Ma qui si deve cogliere anche il compimento a cui Gesù vuole portare le parole che sigillavano l’alleanza tra Dio e Israele al monte Sinai, quando, con il sangue delle vittime del sacrificio Mosè asperse l’altare, trono di Dio, e il popolo riunito in assemblea, dicendo: “Questo è il sangue dell’alleanza” (cf. Es 24,6-8). Al Sinai, in quella celebrazione dell’alleanza, il sangue, la vita univa Dio e il suo popolo in un patto di appartenenza reciproca, in una comunione fedele nella quale Dio si mostrava come “il Signore misericordioso e compassionevole, lento all’ira, grande nell’amore e nella fedeltà” (Es 34,6). Ma l’alleanza che Gesù stipula con il dono della sua vita non è più ristretta al popolo di Israele, bensì è un’alleanza universale, aperta a tutte le genti, un’alleanza nel suo sangue sparso “per le moltitudini” (rabbim, polloí: cf. Is 53,11-12): non “per molti” dunque, ma “per tutti” (cf. Concilio Vaticano II, Ad gentes 3).
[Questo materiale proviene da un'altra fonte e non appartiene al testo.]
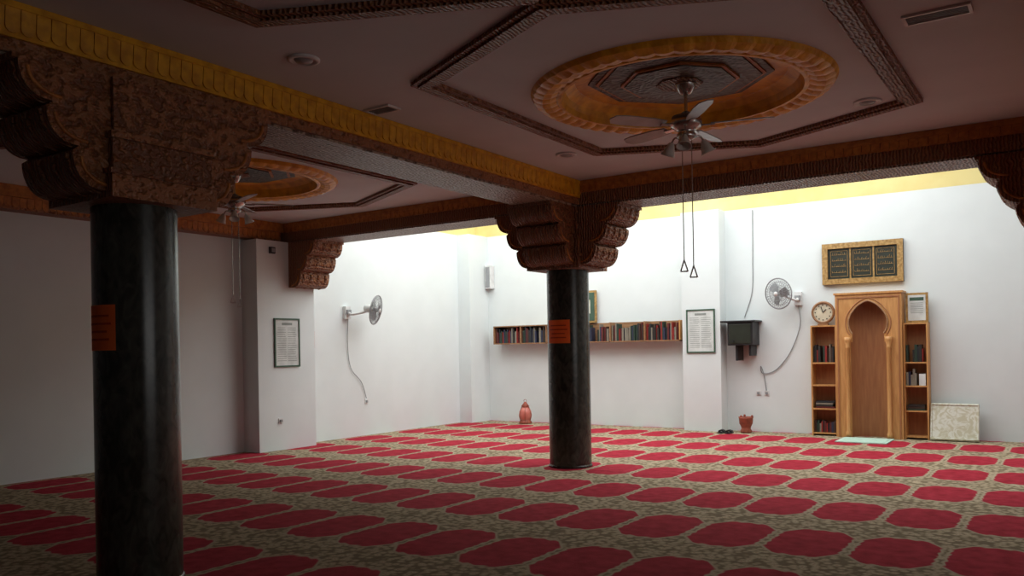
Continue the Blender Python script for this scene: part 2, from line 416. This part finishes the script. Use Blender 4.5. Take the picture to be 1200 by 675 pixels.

L’Apostolo Paolo, proprio per affermare questa destinazione universale del dono del sangue di Cristo, scrive nella Lettera ai Romani: “La prova che Dio ci ama tutti è che il Cristo è morto per noi, mentre noi eravamo peccatori” (cf. Rm 5,7-8). È morto per tutti, anche per Giuda, come per tutti noi che siamo nella malvagità e nell’inimicizia con Dio. Qui dovremmo cogliere come il dono dell’Eucaristia non è un premio, un privilegio per i giusti, ma un farmaco per i malati, un viatico per i peccatori. L’Eucaristia altro non è che narrazione in parole e gesti dell’amore di Dio, è la sintesi di tutta la vita del Figlio Gesù Cristo, la sintesi di tutta la storia di salvezza.

Ricordiamo infine che quell’anticipazione della morte di Gesù, nel rito del ringraziamento sul pane spezzato e nel rito del calice condiviso, è un’anticipazione anche del Regno che viene, dove la morte sarà vinta per sempre. Per questo Gesù dice: “Amen, io vi dico che non berrò più del frutto della vite, fino al giorno in cui lo berrò nuovo, nel regno di Dio”. Il pasto eucaristico prelude dunque al banchetto del Regno, dove Gesù, il Kýrios risorto, mangerà con noi e berrà con noi il calice della vita futura, al banchetto nuziale, dove il vino sarà nuovo, cioè altro, ultimo e definitivo, vino della stessa vita divina, la sua vita che è agápe, amore: e noi berremo quel vino nuovo vivendo in lui e con lui per sempre.